Here are the facts from the opinion:
On April 1, 2022, the law school at the University of Idaho held a “moment of community” in response to an anti-LGBTQ+ slur that had been left anonymously on a whiteboard in one of its classrooms in Boise, Idaho. Students, faculty, and staff from the law school gathered in front of the Moscow, Idaho, campus to express support for all students.
Plaintiffs were present at the event. Plaintiffs Perlot, Miller, and Alexander are law students and members of the University’s chapter of the Christian Legal Society (“CLS”). Plaintiff Seamon is a professor at the law school and the CLS faculty advisor. At the event, Plaintiffs gathered in prayer—with members of their society and others—in a showing of support for the LGBTQ+ community. After the prayer concluded, Jane Doe approached the group and asked those present why the CLS constitution affirms that marriage is between one man and one woman. Plaintiff Miller explained that CLS adhered to the traditional biblical view of marriage and sexuality—including the concept that marriage is defined as being between one man and one woman. Jane Doe expressed her opinion that the Bible did not support such a conclusion. Miller explained further that the Bible defines marriage as between one man and one woman in several places and that it condemns homosexuality—along with all other sins. Plaintiff Seamon purportedly affirmed Miller’s explanation of CLS’s position on marriage.
According to both sides, the parties then parted ways without further comment. Shortly after the event, Plaintiff Perlot left a handwritten note on Jane Doe’s carrel. The note read—in its entirety: “I’m the president of CLS this semester. Feel free to come talk to me if you have anything you need to say or questions you want to ask. I’m usually in my carrel: 6-034. over by the windows. Peter [smiley face].”
A few days later, on April 4, 2022, Plaintiffs Perlot and Alexander attended an event with other students regarding the American Bar Association’s accreditation of the law school. According to Plaintiffs, Jane Doe and others raised concerns about CLS and its members—namely that they held religious beliefs that were bigoted and anti-LGBTQ+. Plaintiff Alexander then spoke up, defended CLS, and stated that the biggest instance of discrimination he had seen on campus was actually against CLS and the administration’s failure to timely recognize and register it as a group.

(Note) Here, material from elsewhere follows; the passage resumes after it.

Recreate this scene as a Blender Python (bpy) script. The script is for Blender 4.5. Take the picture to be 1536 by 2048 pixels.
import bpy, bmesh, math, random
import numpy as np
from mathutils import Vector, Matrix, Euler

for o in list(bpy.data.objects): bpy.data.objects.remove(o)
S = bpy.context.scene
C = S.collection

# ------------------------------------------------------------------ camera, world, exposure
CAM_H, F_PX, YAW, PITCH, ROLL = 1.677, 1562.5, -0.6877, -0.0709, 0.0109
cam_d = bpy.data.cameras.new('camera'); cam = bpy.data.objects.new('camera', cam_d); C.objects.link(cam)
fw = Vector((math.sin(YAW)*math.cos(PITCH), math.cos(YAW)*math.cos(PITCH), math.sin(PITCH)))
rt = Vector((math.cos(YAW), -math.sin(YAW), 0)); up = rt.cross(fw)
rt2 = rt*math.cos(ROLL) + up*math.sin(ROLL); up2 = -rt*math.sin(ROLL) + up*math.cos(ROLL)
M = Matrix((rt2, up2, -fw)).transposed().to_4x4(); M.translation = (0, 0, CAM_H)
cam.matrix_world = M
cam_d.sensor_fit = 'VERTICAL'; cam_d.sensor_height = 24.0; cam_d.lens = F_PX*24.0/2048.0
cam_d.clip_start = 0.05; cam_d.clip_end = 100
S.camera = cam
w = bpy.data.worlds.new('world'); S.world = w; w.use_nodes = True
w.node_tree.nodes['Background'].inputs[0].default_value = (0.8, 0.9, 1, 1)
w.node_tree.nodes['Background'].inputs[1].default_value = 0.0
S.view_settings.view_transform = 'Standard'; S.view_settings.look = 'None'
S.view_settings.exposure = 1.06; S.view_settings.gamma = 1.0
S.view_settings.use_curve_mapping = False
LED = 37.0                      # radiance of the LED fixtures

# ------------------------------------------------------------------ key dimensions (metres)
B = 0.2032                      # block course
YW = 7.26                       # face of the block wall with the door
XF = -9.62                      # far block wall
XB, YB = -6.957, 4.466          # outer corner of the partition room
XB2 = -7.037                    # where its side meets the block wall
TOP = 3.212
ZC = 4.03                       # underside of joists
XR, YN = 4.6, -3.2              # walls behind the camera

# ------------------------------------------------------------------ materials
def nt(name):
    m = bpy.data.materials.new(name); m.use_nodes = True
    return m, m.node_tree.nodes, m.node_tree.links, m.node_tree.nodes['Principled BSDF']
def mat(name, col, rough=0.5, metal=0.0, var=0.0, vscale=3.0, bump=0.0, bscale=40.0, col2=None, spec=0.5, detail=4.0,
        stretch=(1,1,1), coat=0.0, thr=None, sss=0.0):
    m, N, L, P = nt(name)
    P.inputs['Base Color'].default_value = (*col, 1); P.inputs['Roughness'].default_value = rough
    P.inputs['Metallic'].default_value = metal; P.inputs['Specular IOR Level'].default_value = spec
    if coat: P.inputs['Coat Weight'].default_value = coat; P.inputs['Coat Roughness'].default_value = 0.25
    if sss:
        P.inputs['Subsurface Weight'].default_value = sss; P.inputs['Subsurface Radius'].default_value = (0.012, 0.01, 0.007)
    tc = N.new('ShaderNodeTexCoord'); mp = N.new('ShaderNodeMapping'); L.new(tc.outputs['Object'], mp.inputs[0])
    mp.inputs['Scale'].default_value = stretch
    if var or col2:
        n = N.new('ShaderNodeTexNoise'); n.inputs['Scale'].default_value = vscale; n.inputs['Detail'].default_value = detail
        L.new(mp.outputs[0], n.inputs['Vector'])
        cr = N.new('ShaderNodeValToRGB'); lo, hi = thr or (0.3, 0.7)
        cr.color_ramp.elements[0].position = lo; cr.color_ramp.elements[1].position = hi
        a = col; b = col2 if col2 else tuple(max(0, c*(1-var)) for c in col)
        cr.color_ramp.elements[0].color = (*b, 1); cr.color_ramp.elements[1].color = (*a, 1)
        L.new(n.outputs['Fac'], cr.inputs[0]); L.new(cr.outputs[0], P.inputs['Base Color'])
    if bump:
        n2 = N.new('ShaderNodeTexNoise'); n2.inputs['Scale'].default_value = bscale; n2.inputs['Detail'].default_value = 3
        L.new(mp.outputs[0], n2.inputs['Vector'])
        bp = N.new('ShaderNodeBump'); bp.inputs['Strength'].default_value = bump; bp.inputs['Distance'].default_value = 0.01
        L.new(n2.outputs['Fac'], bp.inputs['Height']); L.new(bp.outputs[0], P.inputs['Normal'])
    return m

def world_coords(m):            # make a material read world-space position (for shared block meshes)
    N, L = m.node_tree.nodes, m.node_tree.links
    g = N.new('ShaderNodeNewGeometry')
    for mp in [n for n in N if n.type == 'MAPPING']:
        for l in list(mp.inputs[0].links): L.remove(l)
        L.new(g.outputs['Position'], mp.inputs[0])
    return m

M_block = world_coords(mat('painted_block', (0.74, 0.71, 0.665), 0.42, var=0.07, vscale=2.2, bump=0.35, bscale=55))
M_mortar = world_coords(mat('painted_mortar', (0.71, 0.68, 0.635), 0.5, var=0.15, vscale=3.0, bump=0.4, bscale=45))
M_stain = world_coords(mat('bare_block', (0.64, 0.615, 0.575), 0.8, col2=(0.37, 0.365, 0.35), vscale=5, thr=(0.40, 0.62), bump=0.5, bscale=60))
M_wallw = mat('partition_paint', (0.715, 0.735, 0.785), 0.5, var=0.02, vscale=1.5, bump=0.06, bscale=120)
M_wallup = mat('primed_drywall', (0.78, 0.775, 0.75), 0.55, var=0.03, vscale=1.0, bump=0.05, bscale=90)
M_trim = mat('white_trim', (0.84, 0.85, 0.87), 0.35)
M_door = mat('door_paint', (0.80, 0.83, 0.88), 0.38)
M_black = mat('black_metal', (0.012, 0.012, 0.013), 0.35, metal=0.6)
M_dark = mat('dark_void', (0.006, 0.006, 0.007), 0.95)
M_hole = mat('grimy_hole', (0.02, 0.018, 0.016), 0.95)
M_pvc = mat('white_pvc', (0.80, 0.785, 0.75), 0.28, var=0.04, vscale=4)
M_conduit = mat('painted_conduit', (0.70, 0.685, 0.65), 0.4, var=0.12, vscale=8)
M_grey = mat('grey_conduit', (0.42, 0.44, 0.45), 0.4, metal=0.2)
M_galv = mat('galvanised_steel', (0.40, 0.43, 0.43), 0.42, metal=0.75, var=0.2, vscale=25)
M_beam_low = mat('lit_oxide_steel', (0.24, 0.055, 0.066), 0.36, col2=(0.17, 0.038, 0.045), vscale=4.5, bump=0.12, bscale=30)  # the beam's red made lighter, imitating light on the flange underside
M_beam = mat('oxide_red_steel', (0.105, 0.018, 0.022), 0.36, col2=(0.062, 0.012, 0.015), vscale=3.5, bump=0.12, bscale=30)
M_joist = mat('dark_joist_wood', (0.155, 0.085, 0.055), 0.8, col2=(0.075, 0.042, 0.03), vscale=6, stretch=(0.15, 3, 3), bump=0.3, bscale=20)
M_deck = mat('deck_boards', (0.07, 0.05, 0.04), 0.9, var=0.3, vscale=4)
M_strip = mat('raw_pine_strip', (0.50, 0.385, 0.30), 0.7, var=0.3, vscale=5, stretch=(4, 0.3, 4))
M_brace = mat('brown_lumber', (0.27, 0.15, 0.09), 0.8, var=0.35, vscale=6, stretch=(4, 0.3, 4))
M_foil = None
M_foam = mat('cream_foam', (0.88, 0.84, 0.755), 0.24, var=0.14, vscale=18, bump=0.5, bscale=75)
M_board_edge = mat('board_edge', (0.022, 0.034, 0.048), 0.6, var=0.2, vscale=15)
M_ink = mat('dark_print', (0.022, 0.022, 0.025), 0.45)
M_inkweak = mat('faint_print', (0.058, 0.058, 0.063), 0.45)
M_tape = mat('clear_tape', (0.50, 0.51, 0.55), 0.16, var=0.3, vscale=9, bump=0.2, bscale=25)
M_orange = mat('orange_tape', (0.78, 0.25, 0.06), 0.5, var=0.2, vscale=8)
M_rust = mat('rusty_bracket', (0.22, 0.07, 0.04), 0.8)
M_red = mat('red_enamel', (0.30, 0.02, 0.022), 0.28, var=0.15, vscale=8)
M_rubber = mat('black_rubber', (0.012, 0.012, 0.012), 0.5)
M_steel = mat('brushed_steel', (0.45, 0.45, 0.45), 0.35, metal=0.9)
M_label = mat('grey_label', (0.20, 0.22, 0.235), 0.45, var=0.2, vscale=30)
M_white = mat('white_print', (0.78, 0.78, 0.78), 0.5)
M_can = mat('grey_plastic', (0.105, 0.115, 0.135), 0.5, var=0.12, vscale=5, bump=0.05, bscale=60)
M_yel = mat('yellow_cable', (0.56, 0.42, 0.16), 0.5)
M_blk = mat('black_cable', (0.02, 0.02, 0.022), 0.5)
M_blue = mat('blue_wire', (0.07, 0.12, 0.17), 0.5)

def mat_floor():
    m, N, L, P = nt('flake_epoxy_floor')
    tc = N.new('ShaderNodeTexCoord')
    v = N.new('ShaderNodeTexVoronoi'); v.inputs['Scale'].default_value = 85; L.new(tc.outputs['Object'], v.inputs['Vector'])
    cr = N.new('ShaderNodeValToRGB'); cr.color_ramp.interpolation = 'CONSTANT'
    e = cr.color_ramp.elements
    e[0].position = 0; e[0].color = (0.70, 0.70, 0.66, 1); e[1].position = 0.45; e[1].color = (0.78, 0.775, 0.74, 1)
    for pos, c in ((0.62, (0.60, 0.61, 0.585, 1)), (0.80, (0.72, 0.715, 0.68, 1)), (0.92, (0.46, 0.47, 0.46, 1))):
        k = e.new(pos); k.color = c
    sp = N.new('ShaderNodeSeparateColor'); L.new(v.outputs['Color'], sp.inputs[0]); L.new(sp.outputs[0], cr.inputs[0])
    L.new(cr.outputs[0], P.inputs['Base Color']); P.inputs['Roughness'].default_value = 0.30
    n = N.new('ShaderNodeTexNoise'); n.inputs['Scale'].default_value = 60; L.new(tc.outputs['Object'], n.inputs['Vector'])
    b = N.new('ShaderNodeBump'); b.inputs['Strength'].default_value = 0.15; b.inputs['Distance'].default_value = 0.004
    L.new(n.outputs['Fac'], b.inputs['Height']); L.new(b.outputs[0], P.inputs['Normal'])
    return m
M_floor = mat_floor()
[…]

That same day, several students staged “walkouts” for two of the courses taught by Plaintiff Seamon—seemingly in response to his participation at the event on April 1. Also on April 4, Defendant Lindsay Ewan—Deputy Director of OCRI— interviewed Miller about the events that took place during the law school’s community event on April 1. Three days later, on April 7, 2022, Plaintiffs Perlot, Miller, and Alexander received no-contact orders from OCRI. Apparently, Jane Doe reported to OCRI that Plaintiffs’ actions at the events described above left her feeling “targeted and unsafe.” The no-contact orders prohibit Plaintiffs from having any contact with Jane Doe unless they receive advance permission from OCRI. The orders apply on and off campus, do not have termination dates, and state that “[a]ny action deemed to be in violation of this no contact order will be taken seriously and considered retaliation. Further action may be taken by this administration as a result, which could include suspension or expulsion.”
Plaintiffs apparently tried to resolve these issues with the University themselves and then with the aid of legal counsel, but to no avail. This lawsuit followed.
The record is very troubling in the failure of the law school to afford greater protection and respect for the views of this faculty member and these students.
On free speech, the court noted that not only were these plaintiffs exercising protected rights but:
The disparity in Defendants’ approach is what bothers the Court most about this case and leans towards a finding that Defendants’ actions were designed to repress specific speech. Jane Doe approached CLS members at the community event on April 1. She asked them a question. And critically, her question was not “what do you believe on this topic,” but “why do you believe the way you do on this topic?” In other words, Jane Doe knew (at least to some degree) what members of CLS believed on the subject of marriage.15 That she did not agree with the answer Plaintiffs provided is, therefore, not surprising. What is surprising, however, is that Plaintiffs have suffered certain consequences for expressing their personal viewpoints at this event, while Jane Doe has not—even though she expressed opinions contrary to Plaintiffs’ sincerely held religious beliefs. Certainly, there is nothing in the record at this point to suggest that Plaintiffs went to the event to cause disruption or to target certain people.
The court also noted that “Plaintiffs’ right to ‘free exercise’ includes not just the right to believe, but the right to exercise their faith. It encompasses the right to ‘profess whatever religious doctrine one desires,’ Emp. Div., Dep’t of Human Res. v. Smith, 494 U.S. 872, 877 (1990), and to “communicat[e]” those teachings to others, Hosanna-Tabor Evangelical Lutheran Church & Sch. v. EEOC, 565 U.S. 171, 199 (2012) (Alito, J., concurring).”
It is distressing to see the lack of support for the expression of these viewpoints at the University of Idaho. However, these students and Professor Seamon have secured a major win for free speech and religious expression. I hope that the University will heed the opinion and not appeal in the interests of these core constitutional rights.